If you’ve seen one wholesaling email, you’ve seen… well, one format out of hundreds. There’s no standard template. But most deal emails share common elements, even if the layout varies wildly.
The Common Fields
Almost every deal email contains some combination of these:
Property address. Usually near the top. Sometimes formatted as a single line, sometimes split across address, city, state, and zip. Occasionally just a cross-street description (“Near Main and 5th”).
Asking price. The wholesaler’s contract price or assignment fee. Might appear as “asking $125,000” or “contract price: $125K” or just a number in bold.
After-repair value (ARV). The estimated market value post-renovation. Often listed alongside asking price. Sometimes labeled “ARV,” sometimes “estimated value,” sometimes “comps support.”
Property details. Bedrooms, bathrooms, square footage, lot size, year built. Completeness varies dramatically — some emails include all of these, some include none.
Repair estimate. A dollar figure or range for renovation costs. Might be specific (“needs $30K rehab”) or vague (“needs TLC”). Some emails skip this entirely.
Property description. Free-text notes about the property’s condition, features, neighborhood, and motivation. This is the most unstructured field and the hardest to parse.
Photos. Inline images or links to a gallery. Quality ranges from professional to a single dark photo of the exterior.

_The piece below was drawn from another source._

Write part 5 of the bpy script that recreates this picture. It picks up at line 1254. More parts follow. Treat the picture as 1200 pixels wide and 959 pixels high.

Contact information. The wholesaler’s name, phone, and email for inquiries.
The Formatting Chaos
Here’s why manual extraction is painful — the same information appears in completely different formats:
Email A:
123 Main St, Phoenix AZ 85001 3bd/2ba | 1,450 sqft | Built 1998 Asking: $145,000 | ARV: $210,000 Rehab: ~$25K (cosmetic)
Email B:
HOT DEAL — don’t miss this one!! Beautiful 3 bedroom 2 bath in the heart of Phoenix. Square footage is around 1450. Asking one forty-five, ARV somewhere around 210. Probably needs about 25k in work, mostly paint and flooring.
Email C:
Property: 123 Main Street City: Phoenix State: AZ Bed/Bath: 3/2 SqFt: 1,450 Price: $145,000.00 ARV: $210,000.00 Repairs: $25,000
Same deal. Three completely different formats. A human can read all three. A rigid parser breaks on at least two of them. An AI language model handles all three because it understands context, not just patterns.
What Good Extraction Looks Like
Regardless of input format, extracted data should be normalized into consistent fields:
- Address: 123 Main St, Phoenix, AZ 85001
- Bedrooms: 3
- Bathrooms: 2
- Square footage: 1,450
- Year built: 1998
- Asking price: $145,000
- ARV: $210,000
- Estimated repairs: $25,000
- Property type: Single Family
Once data is in this format, it can be searched, filtered, compared, and matched against buyer criteria. The messy email becomes a clean database record.
Missing Data Is Data
Not every email contains every field. That’s fine — and informative. A deal email that omits repair estimates or ARV might be intentionally vague. A deal with no photos suggests the wholesaler hasn’t seen the property. Missing data is a signal worth capturing, not just an empty field.